The new legal changes put digital lenders in Kenya under the watch of the Central Bank of Kenya. Under the CBK Act, 2021, the Central Bank of Kenya will have the power to revoke licenses of digital lenders who have been using debt shaming tactics to recover loans. 

“The bank may suspend or revoke a license by written notice to the holder of the license if the licensee (digital lender) is in breach of subsection (2A) or the conditions of the Data Protection Act or the Consumer Protection Act,” the new law says. The Data Protection Act bars sharing of data with third parties without consent and gives individuals the right to be told when their data is being shared and for what purposes.

At the same time, digital lenders will now be required to seek approval from the CBK when pricing their loans and products. This may see mobile lending rates, which are currently costliest, falling. 

“With the new law, digital lenders will now set interest rates for their loans within parameters approved by the CBK. This means that the consumer will benefit as the CBK is bound to reject predatory rates,” says financial advisor Eric Karanja. 

Currently, mobile lending rates in Kenya go up to 520 per cent in a year. A few of the mobile lenders’ rates are as follows:

· Tala has annualised interest rates of 84 to 152.4 per cent.

· Branch has annualised interest rates of 156 to 348 per cent.

· M-Shwari, which is run by Safaricom and NCBA charges a facilitation fee of 7.5 per cent on credit regardless of the loan’s duration. Its annualised loan rate is at least 90 per cent.

· The Fuliza fee is Sh1.083 per cent which translates to 395.2 per cent annualised rate.

· Okash and Opesa have annualized interest rates of at least 500.


Listing in CRB suspension effects

A presidential directive banned the listing of borrowers with loans of less than Sh5 million on Credit Reference Bureaus for one year. 

According to financial analyst Ephraim Njega, suspension of CRB listings is going to affect how and to whom loans are given. “This will hurt those it is meant to assist as people will struggle to access credit without CRBs,” says Njega. 

“Digital lenders have few options of enforcing repayments other than through CRB listings. On the other hand, bigger mobile lenders have multiple recovery options,” says Njega. 

“Digital lenders such as Safaricom will have an edge over the rest since they have more recovery options such as M-Pesa. This can distort competition and lead to exploitation of the borrowers.” 

In October, Safaricom updated its terms and conditions for the M-Shwari and Fuliza loans that are issued by NCBA Bank and KCB through M-Pesa. “You hereby agree and confirm that NCBA and KCB are entitled in its discretion to prevent or restrict you from withdrawing in whole or in part the funds in your accounts for so long as and to the extent of the amount outstanding in respect of your loan without KCB or NCBA giving any notice to you and/or without incurring any liability to you whatsoever in that connection,” the new terms stated.

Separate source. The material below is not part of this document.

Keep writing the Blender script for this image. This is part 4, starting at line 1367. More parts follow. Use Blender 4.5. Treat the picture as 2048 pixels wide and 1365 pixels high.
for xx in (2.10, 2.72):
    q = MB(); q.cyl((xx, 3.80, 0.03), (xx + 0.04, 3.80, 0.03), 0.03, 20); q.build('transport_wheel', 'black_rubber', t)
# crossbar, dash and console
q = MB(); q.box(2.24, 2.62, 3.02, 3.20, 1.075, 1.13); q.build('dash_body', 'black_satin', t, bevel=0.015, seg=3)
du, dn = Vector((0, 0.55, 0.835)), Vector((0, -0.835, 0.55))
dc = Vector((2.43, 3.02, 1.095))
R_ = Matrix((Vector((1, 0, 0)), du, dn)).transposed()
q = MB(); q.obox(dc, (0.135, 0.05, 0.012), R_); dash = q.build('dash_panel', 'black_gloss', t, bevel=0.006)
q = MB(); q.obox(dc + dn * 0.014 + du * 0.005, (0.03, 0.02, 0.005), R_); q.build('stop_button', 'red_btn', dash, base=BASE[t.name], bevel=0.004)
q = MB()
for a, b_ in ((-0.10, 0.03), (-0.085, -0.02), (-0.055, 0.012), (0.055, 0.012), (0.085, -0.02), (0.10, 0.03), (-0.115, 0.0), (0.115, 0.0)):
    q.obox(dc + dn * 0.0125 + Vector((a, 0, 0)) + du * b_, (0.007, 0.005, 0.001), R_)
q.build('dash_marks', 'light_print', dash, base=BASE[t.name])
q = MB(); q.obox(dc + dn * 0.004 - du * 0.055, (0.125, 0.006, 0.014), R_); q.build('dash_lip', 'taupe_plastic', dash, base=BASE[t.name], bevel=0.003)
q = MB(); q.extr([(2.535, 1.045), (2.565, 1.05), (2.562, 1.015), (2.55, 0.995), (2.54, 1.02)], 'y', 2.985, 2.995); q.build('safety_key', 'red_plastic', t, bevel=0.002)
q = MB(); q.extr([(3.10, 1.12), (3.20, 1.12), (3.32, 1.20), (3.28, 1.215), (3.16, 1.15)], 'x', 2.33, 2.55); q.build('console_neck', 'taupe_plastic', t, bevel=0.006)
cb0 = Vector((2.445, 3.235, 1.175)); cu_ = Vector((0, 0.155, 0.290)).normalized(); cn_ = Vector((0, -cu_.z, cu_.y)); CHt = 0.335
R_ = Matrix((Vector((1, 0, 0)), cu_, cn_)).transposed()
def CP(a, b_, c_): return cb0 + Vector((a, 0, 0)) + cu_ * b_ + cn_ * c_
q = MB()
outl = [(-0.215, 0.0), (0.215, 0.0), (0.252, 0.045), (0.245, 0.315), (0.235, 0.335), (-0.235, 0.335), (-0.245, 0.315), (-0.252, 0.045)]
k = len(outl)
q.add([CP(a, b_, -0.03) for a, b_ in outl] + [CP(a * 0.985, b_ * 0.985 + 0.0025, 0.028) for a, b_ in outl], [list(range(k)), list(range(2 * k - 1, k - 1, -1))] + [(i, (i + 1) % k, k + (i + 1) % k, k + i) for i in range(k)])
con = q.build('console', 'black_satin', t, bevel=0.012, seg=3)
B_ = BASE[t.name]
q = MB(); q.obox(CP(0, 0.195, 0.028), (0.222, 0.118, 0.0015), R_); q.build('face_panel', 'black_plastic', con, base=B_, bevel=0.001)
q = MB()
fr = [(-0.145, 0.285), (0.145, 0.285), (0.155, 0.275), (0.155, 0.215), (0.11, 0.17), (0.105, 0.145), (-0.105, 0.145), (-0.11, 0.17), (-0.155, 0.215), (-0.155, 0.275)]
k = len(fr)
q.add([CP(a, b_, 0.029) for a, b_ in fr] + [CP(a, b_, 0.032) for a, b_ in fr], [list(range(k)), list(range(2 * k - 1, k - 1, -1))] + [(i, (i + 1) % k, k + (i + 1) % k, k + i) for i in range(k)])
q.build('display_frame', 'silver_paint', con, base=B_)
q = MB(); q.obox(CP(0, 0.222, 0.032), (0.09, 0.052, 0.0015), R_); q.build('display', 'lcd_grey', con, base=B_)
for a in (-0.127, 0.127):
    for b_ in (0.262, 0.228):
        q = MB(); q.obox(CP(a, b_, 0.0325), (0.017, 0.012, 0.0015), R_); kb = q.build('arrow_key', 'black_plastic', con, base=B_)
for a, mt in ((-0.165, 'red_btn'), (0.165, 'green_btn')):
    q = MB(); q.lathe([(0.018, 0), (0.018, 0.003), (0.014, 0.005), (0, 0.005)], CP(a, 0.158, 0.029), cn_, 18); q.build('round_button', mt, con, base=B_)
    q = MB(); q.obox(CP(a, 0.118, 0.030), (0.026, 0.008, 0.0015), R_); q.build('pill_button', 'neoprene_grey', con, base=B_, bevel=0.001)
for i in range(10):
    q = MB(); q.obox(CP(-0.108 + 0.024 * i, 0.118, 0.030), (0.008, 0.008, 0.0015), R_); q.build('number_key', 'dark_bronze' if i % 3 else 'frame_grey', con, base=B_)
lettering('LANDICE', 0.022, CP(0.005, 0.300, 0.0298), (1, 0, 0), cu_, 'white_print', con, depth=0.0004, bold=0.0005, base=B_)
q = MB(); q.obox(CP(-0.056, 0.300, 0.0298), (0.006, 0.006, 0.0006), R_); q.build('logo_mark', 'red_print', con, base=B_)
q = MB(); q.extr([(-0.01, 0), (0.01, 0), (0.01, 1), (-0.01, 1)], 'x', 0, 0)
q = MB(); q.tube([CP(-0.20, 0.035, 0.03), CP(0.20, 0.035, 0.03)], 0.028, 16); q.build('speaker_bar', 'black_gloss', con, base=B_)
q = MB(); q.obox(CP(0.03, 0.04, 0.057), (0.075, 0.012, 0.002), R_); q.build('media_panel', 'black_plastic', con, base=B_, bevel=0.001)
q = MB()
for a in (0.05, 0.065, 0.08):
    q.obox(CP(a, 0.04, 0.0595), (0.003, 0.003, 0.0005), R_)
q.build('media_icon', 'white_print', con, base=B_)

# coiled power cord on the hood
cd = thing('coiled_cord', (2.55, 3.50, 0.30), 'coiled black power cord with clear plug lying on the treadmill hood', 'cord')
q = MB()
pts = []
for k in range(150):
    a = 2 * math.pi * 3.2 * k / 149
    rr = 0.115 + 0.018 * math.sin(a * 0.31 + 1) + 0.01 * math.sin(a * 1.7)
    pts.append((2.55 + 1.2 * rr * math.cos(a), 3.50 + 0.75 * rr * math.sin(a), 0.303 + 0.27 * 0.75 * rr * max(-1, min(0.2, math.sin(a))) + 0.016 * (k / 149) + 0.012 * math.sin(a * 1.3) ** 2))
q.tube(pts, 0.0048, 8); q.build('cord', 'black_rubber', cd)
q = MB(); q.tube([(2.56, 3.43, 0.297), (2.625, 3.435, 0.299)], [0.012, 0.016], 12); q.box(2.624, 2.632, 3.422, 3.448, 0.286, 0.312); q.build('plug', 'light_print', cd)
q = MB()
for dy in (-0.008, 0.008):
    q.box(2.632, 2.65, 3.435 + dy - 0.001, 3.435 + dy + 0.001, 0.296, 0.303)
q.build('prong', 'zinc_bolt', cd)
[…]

Currently, all mobile lenders are run using algorithms from transactional data to determine loan limits for users. However, borrowers share personal information, including their professions and monthly earnings, when registering with digital lenders. According to the Digital Lenders Association of Kenya (DLAK), digital lenders have slashed the amount they have been disbursing to borrowers since the first freeze. According to DLAK chairperson Kevin Mutiso, out of these microloans, 55.5 per cent of borrowers took the mobile loans to boost their working capital, 24.8 per cent to cover unexpected expenses, and 13 per cent to pay school fees.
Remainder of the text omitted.